Senate ratifies bill making organic agriculture certification more affordable, accessible

Published October 14, 2020, 12:14 PM

by Vanne Elaine Terrazola

The Senate ratified on Tuesday the final version of the bill that will make organic agriculture certification more affordable and accessible.

(MANILA BULLETIN FILE PHOTO)nate-hall
(MANILA BULLETIN FILE PHOTO)

In its plenary session, senators adopted a bicameral conference committee report containing the final bill which reconciled the disagreeing provisions on Senate Bill 1318 and House Bill 6878.

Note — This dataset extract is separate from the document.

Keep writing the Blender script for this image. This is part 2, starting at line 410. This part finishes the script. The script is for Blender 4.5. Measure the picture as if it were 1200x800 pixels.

“This bill, once enacted into law, will provide for a more affordable system of organic certification, which will allow small farmers to benefit from producing organic products,” Senator Cynthia Villar, chairperson of the Committee on Agriculture, Food, and Agrarian Reform, and principal sponsor of the bill, said in informing her colleagues about the bicam report.

The measure seeks to amend the Organic Agriculture Act of 2010, Republic Act 10068, and create the Participatory Guarantee System (PGS).

The PGS will serve as a quality assurance system where small farmers and fisher folk, farm associations or cooperatives, and their products shall be certified as actual and active practitioners of organic agriculture and as producers of organic products.

It “is built on a foundation of trust, social network, and knowledge exchange,” Villar said.

At present, under RA No. 10068, a third-party entity shall certify the organic farms of small farmers before they are allowed to label and sell their products to markets. 

But the cost of third party certification of up to more than P100,000 per crop, per year, “creates a very big barrier for small farmers to overcome,” Villar said.

“The exorbitant cost prevents small farmers from practicing organic farming and also makes organic products expensive for many Filipinos,” she said.

She said the PGS certification will only cost farmers P600 to P2,000. She also noted that it is now widely adhered to and accepted by international organic movements such as the International Federation of Organic Agriculture Movement.

The measure also seeks to provide training and incentives for PGS groups, including a “full” government subsidy of the cost for an international certification, and free prime location in any government-initiated and sponsored trade and marketing events to sell their products.

“Aside from environmental protection, increased farmer profitability is also a great motivation to promote and develop the organic industry. It promotes the use of natural and farm-based resources and inputs like organic fertilizer, which will yield to less input cost on the part of the farmers,” Villar said.

A more affordable system of organic certification will also help boost organic farming in the country, she added.